The oldest of the city’s cemeteries is St Louis Cemetery Number One and it dates back to 1789. Alfred Lemmon is the Director of the Williams Research Center at the Historic New Orleans Collection. When he first began employment at THNOC, he was assigned to the cemetery project. He like others were up for a monumental task that was rigorous, time sensitive and dangerous.

“What struck me was the urgency of the project. These tombs and cemeteries were endangered by the climate, the weather, institutions and vandals. Cemeteries were not a safe place to visit. We actually needed police detail to guard us during the project,” says Lemmon.

As the years continue to pass, tombs would sink and every cemetery has examples of nameless burials. The Database was ten years in the making and a collaboration with The New Orleans Catholic Archdiocese, Tulane University’s School of Architecture, Save Our Cemeteries, The University of Pennsylvania’s Historic Preservation Program and Gambrel & Peak Historic Preservation Consulting. All of them, wanted to preserve the thousands of tombs of historic figures and hundreds of years of history, preserved in the tombs of the “City of the Dead.”

Howard Margot is well-versed in the history of the cemeteries and points out that some of the nameless vaults are due to yellow fever epidemics from the past, where too many died and were buried quickly. Then there are less grim highlights of history as St. Louis Number Two is considered to be the largest monument of African Americans in the country.

The cemeteries are alike to the catacombs of Paris or the tombs of Egypt’s Pharaohs, in that they are iconic. However, New Orleans’ tombs are not the only tombs that have above-ground structures. Père Lachaise Cemetery in France and the Necrópolis Cristóbal Colón in Cuba, among others, also have above ground structures. This is a style that originates in Europe. However, there is a functionality with New Orleans’s above ground styling. The bodies are above ground along with the structures, because of the high water table, which is partly what makes New Orleans’ cemeteries unique.

Another feature of the cemeteries is that hundreds of years, passed their construction, there’s still room for bodies. Heather Veneziano is the Director of Public Engagement and Development for New Orleans Catholic Cemeteries and also part of Gambrel & Peak Historic Preservation Consulting. She spends many a time at St. Louis Cemetery Number One worked extensively on the cemetery database project.

“We are the original green cemetery model, where you can continue to use tombs in perpetuity as long as long as they’re in good condition. The way our tombs work, is that multiple interments can happen. The original remains are bundled up, placed to the rear or in a place called the caveau. Generations of the same family can be interred in the same tomb,” says Heather Veneziano.

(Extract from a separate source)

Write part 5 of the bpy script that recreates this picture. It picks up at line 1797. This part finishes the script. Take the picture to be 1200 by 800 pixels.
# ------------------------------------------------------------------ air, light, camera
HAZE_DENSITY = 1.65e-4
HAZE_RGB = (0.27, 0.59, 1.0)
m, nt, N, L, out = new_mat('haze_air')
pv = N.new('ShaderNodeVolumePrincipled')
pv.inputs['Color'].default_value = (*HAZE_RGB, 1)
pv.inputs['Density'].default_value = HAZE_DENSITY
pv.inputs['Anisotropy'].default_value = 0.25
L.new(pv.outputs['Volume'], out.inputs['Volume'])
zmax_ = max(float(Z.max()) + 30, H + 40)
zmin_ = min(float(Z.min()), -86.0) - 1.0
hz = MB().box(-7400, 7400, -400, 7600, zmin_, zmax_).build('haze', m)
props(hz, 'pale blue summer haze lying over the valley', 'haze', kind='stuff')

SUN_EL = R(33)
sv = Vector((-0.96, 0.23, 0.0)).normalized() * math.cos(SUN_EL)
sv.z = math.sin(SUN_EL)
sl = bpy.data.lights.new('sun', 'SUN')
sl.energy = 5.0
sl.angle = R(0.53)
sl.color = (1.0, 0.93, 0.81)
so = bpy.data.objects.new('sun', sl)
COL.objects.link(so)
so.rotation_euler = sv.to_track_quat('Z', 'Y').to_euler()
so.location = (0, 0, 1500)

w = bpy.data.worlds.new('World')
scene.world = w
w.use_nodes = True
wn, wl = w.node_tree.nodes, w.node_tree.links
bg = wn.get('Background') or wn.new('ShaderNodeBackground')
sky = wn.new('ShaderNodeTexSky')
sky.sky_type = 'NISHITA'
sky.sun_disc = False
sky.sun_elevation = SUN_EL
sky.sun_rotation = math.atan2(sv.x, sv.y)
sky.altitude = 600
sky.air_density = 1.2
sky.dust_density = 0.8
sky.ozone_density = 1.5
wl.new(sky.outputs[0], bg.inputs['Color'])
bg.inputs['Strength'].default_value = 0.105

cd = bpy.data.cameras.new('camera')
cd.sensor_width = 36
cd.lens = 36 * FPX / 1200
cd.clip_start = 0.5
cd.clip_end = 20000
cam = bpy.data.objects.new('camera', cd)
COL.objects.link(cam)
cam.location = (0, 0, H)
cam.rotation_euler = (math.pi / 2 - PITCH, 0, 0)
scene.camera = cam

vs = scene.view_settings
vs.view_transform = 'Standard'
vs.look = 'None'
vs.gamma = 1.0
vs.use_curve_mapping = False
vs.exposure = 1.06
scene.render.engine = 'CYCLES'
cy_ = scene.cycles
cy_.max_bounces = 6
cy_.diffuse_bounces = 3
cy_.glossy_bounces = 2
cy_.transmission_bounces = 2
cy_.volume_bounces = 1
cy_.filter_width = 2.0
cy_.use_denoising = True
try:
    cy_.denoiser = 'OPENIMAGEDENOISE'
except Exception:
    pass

The database launched in 2021 and it’s already serving as Heather Veneziano says, “we just had a woman who saw a genealogy workshop in the fall and lives in California. Using the database, she was able to find her ancestors interred in our cemetery. Just knowing that within the short time that the database has been live, we have such success. We are going to be able to bring people back to knowing where and who they came from; it makes our ministry worth while!”